With the output of DKIM being the SDID, the identity associated with the
signature is of course that of the domain. But when my author-specific
domain signs a message for me, it's the domain that does that -- it
doesn't matter that it's an organization of one. Putting "author" here
just hints that authors might sign messages as well, and I don't think
that's intended. I suggest removing "author" to make that clear.
The author can be an organization. For mail from ESPs, I'd say that
the author is almost always an organization. Please leave the
language alone.
DKIM supports that mode of operation quite nicely and it is a
particularly powerful operational mode, so it is worth keeping that
"configuration" in mind explicitly. Given how persistent this
confusion seems to be it might even be worth more language, though I'm
not coming up with a suggestion, offhand.
This still seems to me to be too specialized a use case to list in the
specification, but would look to WG consensus on which way to go here.
I can easily see applications in universities, where the central IT
group often has only a tenuous hold over the departments who jealously
guard their autonomy, often well past any point of rationality. A
department wouldn't dream of sending their mail through the servers
run by those bureaucratic morons in central IT, but would be OK with
a remote signer where the mail stays on their computers.
The point is that the choice of i= had determined whether something
ought to be flagged to the recipient.

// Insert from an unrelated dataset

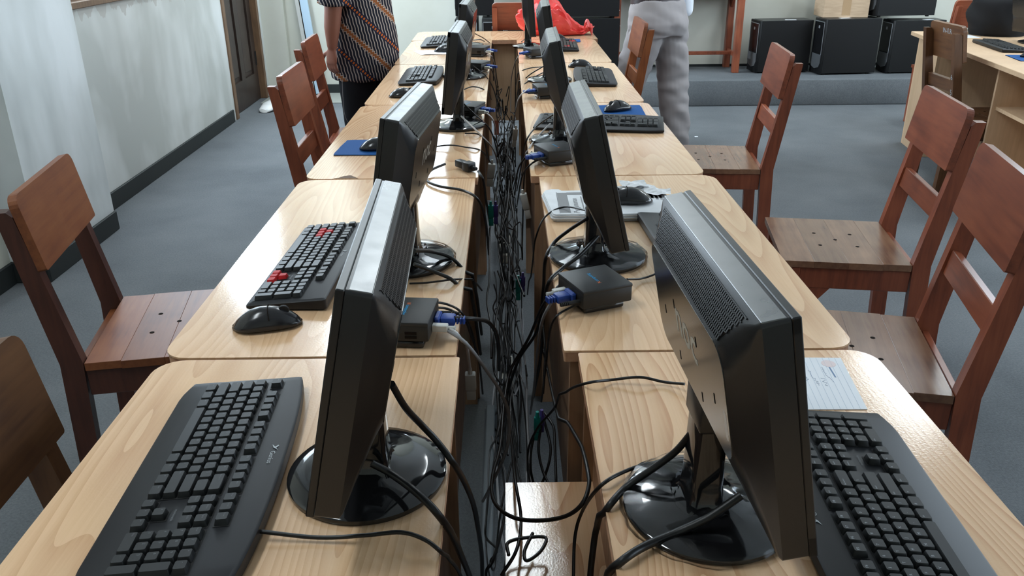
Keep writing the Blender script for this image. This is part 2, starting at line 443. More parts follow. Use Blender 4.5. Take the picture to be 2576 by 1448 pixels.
# left wall with the window, transom and door openings
wl = MB()
W1 = (4.13, 6.50, 1.085, 2.10); W2 = (6.05, 7.45, 2.28, 2.72); D1 = (6.77, 7.74, 0.0, 2.06)
ys = sorted({YF, YB, W1[0], W1[1], W2[0], W2[1], D1[0], D1[1]}); zs = sorted({0.0, ZC, W1[2], W1[3], W2[2], W2[3], D1[3]})
for i in range(len(ys)-1):
    for j in range(len(zs)-1):
        cy, cz = (ys[i]+ys[i+1])/2, (zs[j]+zs[j+1])/2
        if any(a < cy < b and c < cz < d for a, b, c, d in (W1, W2, D1)): continue
        wl.box((XL-0.18, ys[i], zs[j]), (XL, ys[i+1], zs[j+1]))
struct(wl.build('wall_left', 'wall_left'))
struct(MB().box((XL-0.01, 3.41, 0.0), (XL+0.16, 4.118, ZC)).build('wall_left_pier', 'wall_pier'))
struct(MB().box((XL-0.01, YF, 0.0), (XL+0.012, 3.41, ZC)).build('wall_left_near', 'cream'))
wb = MB(); BW = (-1.45, -0.25, 1.75, 2.48)
for lo, hi in (((XL-0.2, YB, 0.0), (XR+0.2, YB+0.15, BW[2])), ((XL-0.2, YB, BW[3]), (XR+0.2, YB+0.15, ZC)),
               ((XL-0.2, YB, BW[2]), (BW[0], YB+0.15, BW[3])), ((BW[1], YB, BW[2]), (XR+0.2, YB+0.15, BW[3]))):
    wb.box(lo, hi)
struct(wb.build('wall_back', 'cream'))
fr = MB()
for k in range(5):
    xx = BW[0]+(BW[1]-BW[0]-0.05)*k/4
    fr.box((xx, YB+0.09, BW[2]), (xx+0.05, YB+0.14, BW[3]))
for zz in (BW[2], BW[3]-0.05): fr.box((BW[0], YB+0.09, zz), (BW[1], YB+0.14, zz+0.05))
w4 = struct(fr.build('window_4', 'frame'))
for k in range(4):
    xx = BW[0]+(BW[1]-BW[0]-0.05)*k/4
    MB().box((xx+0.03, YB+0.112, BW[2]+0.03), (xx+0.32, YB+0.118, BW[3]-0.03)).build('pane', 'glass', w4)
struct(MB().box((XL, YB-0.06, 0.0), (-1.97, YB+0.01, ZC)).build('wall_back_pier', 'cream'))
# right wall with an unseen window band stretched past the camera as added fill
wr = MB(); RW = (-1.0, 7.2, 1.2, 2.5)
for lo, hi in (((XR, YF, 0), (XR+0.15, YB, RW[2])), ((XR, YF, RW[3]), (XR+0.15, YB, ZC)),
               ((XR, YF, RW[2]), (XR+0.15, RW[0], RW[3])), ((XR, RW[1], RW[2]), (XR+0.15, YB, RW[3]))):
    wr.box(lo, hi)
struct(wr.build('wall_right', 'cream'))
struct(MB().box((XL-0.2, YF-0.15, 0), (XR+0.2, YF, ZC)).build('wall_front', 'cream'))
# skirtings
def skirt(name, boxes):
    b = MB()
    for lo, hi in boxes: b.bbox(lo, hi, 0.004, 1)
    struct(b.build(name, 'skirt'))
skirt('baseboard_left', [((XL, 4.118, 0), (XL+0.014, 6.70, 0.098)), ((XL+0.16, 3.40, 0), (XL+0.174, 4.118, 0.098)),
                         ((XL+0.012, 3.397, 0), (XL+0.174, 3.411, 0.098)), ((XL+0.012, YF, 0), (XL+0.026, 3.40, 0.098))])
skirt('baseboard_back', [((-1.97, YB-0.014, 0), (-0.5, YB, 0.085)), ((XL, YB-0.074, 0), (-1.96, YB-0.06, 0.085))])
struct(MB().bbox((XL+0.02, 7.42, 0.0), (-0.52, YB-0.01, 0.008), 0.002, 1).build('trim_1', 'concrete'))
# carpeted platform along the back
st = struct(MB().bbox((-0.5, 7.12, 0.0), (XR-0.003, YB-0.002, 0.215), 0.012, 2).build('floor_platform', 'carpet', smooth=40))
struct(MB().bbox((-0.5, YB-0.02, 0.215), (XR-0.01, YB-0.001, 0.235), 0.003, 1).build('trim_2', 'skirt'))

def window(name, y0, y1, z0, z1, xw, n, sgn):
    fr = MB()
    t_ = 0.05
    xs = sorted((xw, xw-sgn*0.06))
    fr.box((xs[0], y0, z0), (xs[1], y1, z0+t_)); fr.box((xs[0], y0, z1-t_), (xs[1], y1, z1))
    for k in range(n+1):
        yy = y0+(y1-y0-t_)*k/n
        fr.box((xs[0], yy, z0+t_), (xs[1], yy+t_, z1-t_))
    o = struct(fr.build(name, 'frame'))
    for k in range(n):
        a = y0+(y1-y0-t_)*k/n+t_; b = y0+(y1-y0-t_)*(k+1)/n
        xm = xw-sgn*0.075
        MB().box((xm-0.003, a-0.02, z0+0.02), (xm+0.003, b+0.02, z1-0.02)).build('pane', 'glass', o)
    return o
w1 = window('window_1', *W1, XL-0.06, 4, 1)
MB().bbox((XL-0.12, W1[0], W1[2]-0.03), (XL+0.02, W1[1], W1[2]+0.005), 0.004, 1).build('sill', 'frame', w1)
window('window_2', *W2, XL-0.06, 3, 1)
window('side_fill_window', *RW, XR+0.09, 10, -1)  # unseen panes, band extended for fill light

# door with recessed panels
d = MB()
xd = XL-0.045
y0, y1, zt = D1[0]+0.06, D1[1]-0.05, D1[3]-0.06
stile = 0.115; mid = 0.10; ym = (y0+y1)/2
cols = ((y0+stile, ym-mid/2), (ym+mid/2, y1-stile)); rows = ((0.24, 0.98), (1.12, zt-0.13))
d.box((xd-0.035, y0, 0.006), (xd, y1, 0.24))
d.box((xd-0.035, y0, 0.98), (xd, y1, 1.12)); d.box((xd-0.035, y0, zt-0.13), (xd, y1, zt))
for a, b in ((y0, y0+stile), (ym-mid/2, ym+mid/2), (y1-stile, y1)):
    for r0, r1 in rows: d.box((xd-0.035, a, r0), (xd, b, r1))
door = struct(d.build('door_1', 'door'))
for a, b in cols:
    for r0, r1 in rows:
        p = MB().box((xd-0.030, a, r0), (xd-0.018, b, r1))
        p.bbox((xd-0.024, a+0.035, r0+0.035), (xd-0.008, b-0.035, r1-0.035), 0.006, 1)
        p.build('door_panel', 'door', door)
fr = MB()
for lo, hi in (((XL-0.14, D1[0], 0), (XL+0.012, D1[0]+0.058, D1[3])), ((XL-0.14, D1[1]-0.048, 0), (XL+0.012, D1[1], D1[3])),
               ((XL-0.14, D1[0], D1[3]-0.058), (XL+0.012, D1[1], D1[3]))):
    fr.bbox(lo, hi, 0.004, 1)
fr.build('door_frame', 'frame', door)
MB().tube([(xd, y1-0.055, 1.02), (xd+0.05, y1-0.055, 1.02), (xd+0.055, y1-0.16, 1.02)], 0.009).build('door_handle', 'metal', door)
MB().bbox((xd-0.002, y1-0.035, 0.30), (xd+0.004, y1+0.004, 0.42), 0.001, 1).build('hinge', 'matt', door)

# ceiling lamps (out of frame; seen mirrored in the polished tops, except one added as fill)
def ceiling_lamp(x, y, rz, label):
    o = thing('ceiling_lamp', label, 'lamp', (x, y, 3.12), rz, 'fluorescent ceiling lamps')
    for yy in (-0.45, 0.45): MB().tube([(0, yy, 0.0), (0, yy, ZC-3.12)], 0.008, 8).build('rod', 'lampmetal', o)
    MB().bbox((-0.14, -0.62, -0.05), (0.14, 0.62, 0.0), 0.006, 1).build('housing', 'lampmetal', o)
    for sx in (-0.07, 0.07):
        MB().box((sx*2-0.006, -0.61, -0.075), (sx*2+0.006, 0.61, -0.045)).build('side_rim', 'lampmetal', o)
    MB().box((-0.128, -0.60, -0.066), (0.128, 0.60, -0.054)).build('diffuser', 'tube', o)
ceiling_lamp(0.06, 4.25, 0, 'white boxed ceiling lamp above the gap between the desk rows')
ceiling_lamp(2.75, 5.2, 0, 'white boxed ceiling lamp above the open floor beside the chairs')
ceiling_lamp(3.9, 6.2, 0, 'white boxed ceiling lamp above the laminate desk and platform')
ceiling_lamp(-1.25, 1.0, 0, 'added fill lamp out of view over the left aisle')  # unseen lamp added to brighten the pier's camera-facing side
ceiling_lamp(-1.25, 6.2, 0, 'white boxed ceiling lamp above the aisle by the blotchy wall')

# ------------------------------------------------------------------ desks
def desk(name, label, x0, x1, y0, y1, front, shelf=False, thick=0.022, cat='desk', zt=0.75, group='pine desks in the two rows'):
    """front: -1 when the sitter is on the -x side, +1 on the +x side"""
    o = thing(name, label, cat, ((x0+x1)/2, (y0+y1)/2, 0), 0, group)
    w, l = (x1-x0)/2, (y1-y0)/2
    r = 0.045; poly = []
    for sx, sy, a0 in ((1, 1, 0), (-1, 1, PI/2), (-1, -1, PI), (1, -1, 3*PI/2)):
        rr = r if sx == front else 0.004
        for k in range(7):
            a = a0+k*PI/12
            poly.append((sx*(w-rr)+rr*math.cos(a), sy*(l-rr)+rr*math.sin(a)))
    MB().prism(poly, zt-0.0035, zt, 0).build('top', 'pine', o)
    poly2 = [(px*(1-0.0008/w), py*(1-0.0008/l)) for px, py in poly]
    MB().prism(poly2, zt-thick, zt-0.0035).build('edge_band', 'pine_edge', o)
    ib = -front
    xa, xb = sorted((ib*(w-0.012), front*(w-0.24)))
    for sy in (-1, 1):
        ya, yb = sorted((sy*(l-0.005), sy*(l-0.023)))
        MB().box((xa, ya, 0), (xb, yb, zt-thick)).build('side_panel', 'desk_panel', o)
    xa, xb = sorted((ib*(w-0.030), ib*(w-0.045)))
    MB().box((xa, -l+0.023, 0.22), (xb, l-0.023, zt-thick)).build('back_panel', 'desk_panel', o)
    if shelf:
        xa, xb = sorted((ib*(w+0.128), front*(w-0.10)))
        MB().prism([(xa, -l+0.025), (xb, -l+0.025), (xb, l-0.025), (xa, l-0.025)], 0.482, 0.50).build('shelf', 'pine', o)
    return o
GR = 'pine desks in the two rows'
LD = [(-0.592, -0.083, 0.17, 1.262, 'pine desk in front row left carrying the big black keyboard'),
      (-0.598, -0.090, 1.270, 2.362, 'pine desk carrying the keyboard with red keys'),
      (-0.592, -0.083, 2.370, 3.460, 'pine desk with chipped edge and the blue mouse pad beside the tilted monitor'),
      (-0.588, -0.080, 3.468, 4.560, 'pine desk beside the person in batik with a keyboard and mouse'),
      (-0.594, -0.082, 4.568, 5.560, 'pine desk behind the batik shirt with folded white paper on it')]
RD = [(0.120, 0.624, 0.17, 1.272, 'pine desk nearest on the right carrying ruled paper and shiny-keyed keyboard'),
      (0.096, 0.606, 1.280, 2.372, 'pine desk under the folded newspaper'),
      (0.072, 0.588, 2.380, 3.470, 'pine desk with blue mouse pad and a keyboard lying crosswise'),
      (0.072, 0.580, 3.478, 4.570, 'pine desk with rounded keyboard in front of the off-white trousers'),
      (0.076, 0.576, 4.578, 5.560, 'pine desk carrying the keyboard with red keys before the red bag')]
desks = []
for a in LD: desks.append(desk('computer_desk', a[4], a[0], a[1], a[2], a[3], -1))
for i, a in enumerate(RD): desks.append(desk('computer_desk', a[4], a[0], a[1], a[2], a[3], 1, shelf=(i == 0)))
# table across the end of the rows
et = thing('end_table', 'pine table set crosswise closing the far end of both rows', 'table', (0.0, 5.815, 0))
MB().prism([(-0.60, -0.245), (0.60, -0.245), (0.60, 0.20), (0.56, 0.245), (-0.56, 0.245), (-0.60, 0.20)], 0.7465, 0.75).build('top', 'pine', et)
MB().prism([(-0.599, -0.244), (0.599, -0.244), (0.599, 0.20), (0.56, 0.244), (-0.56, 0.244), (-0.599, 0.20)], 0.725, 0.7465).build('edge_band', 'pine_edge', et)
for sx in (-1, 1):
    MB().box((sx*0.58-0.009, -0.22, 0), (sx*0.58+0.009, 0.22, 0.725)).build('side_panel', 'desk_panel', et)
MB().box((-0.571, -0.20, 0.22), (0.571, -0.185, 0.725)).build('back_panel', 'beige_lam', et)
# chipped veneer at the edge of the third desk
ch = []
for k in range(13):
    a = k/12
    ch.append((-0.505+0.072*a, 2.3725))
for k in range(13):
    a = 1-k/12
    ch.append((-0.505+0.072*a, 2.3727+0.045*math.sin(PI*a)**1.5*(0.4+0.6*a)+0.002*math.sin(a*23)))
cx, cy = (-0.592-0.083)/2, (2.370+3.460)/2
MB().prism([(x-cx, y-cy) for x, y in ch], 0.7502, 0.7508).build('chipped_patch', mat('bare_board', (0.17, 0.11, 0.075), 0.8, 0.2), desks[2])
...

Now it doesn't. That is a
behavioral change that is potentially incompatible with the RFC 4871
behavior.
"Flagged to the recipient" is UI design advice, which I think we've
agreed we're not doing.
"The Signer MAY choose to use the same namespace for its AUIDs as
its users' email addresses or MAY choose other means of representing
its users. However, the signer SHOULD use the same AUID for each
message intended to be evaluated as being within the same sphere of
responsibility, if it wishes to offer receivers the option of using
the AUID as a stable identifier that is finer grained than the SDID."
I suggest that the first sentence change MAY to "might" in order to
make it non-normative.
I really don't think changing MAY to "might" here is going to make
things any clearer for implementers. Much the opposite.
Agree. Let's leave it alone.
(radical idea alert)
The point is that if the AUID does not affect the result of the
verification at all, why even have it?
In my case, it's a comment that helps me figure out what happened when
someone sends back a message with a complaint. I would be quite happy
to change i= to be a private comment for the benefit of the signer and
remove any syntactic restrictions on it.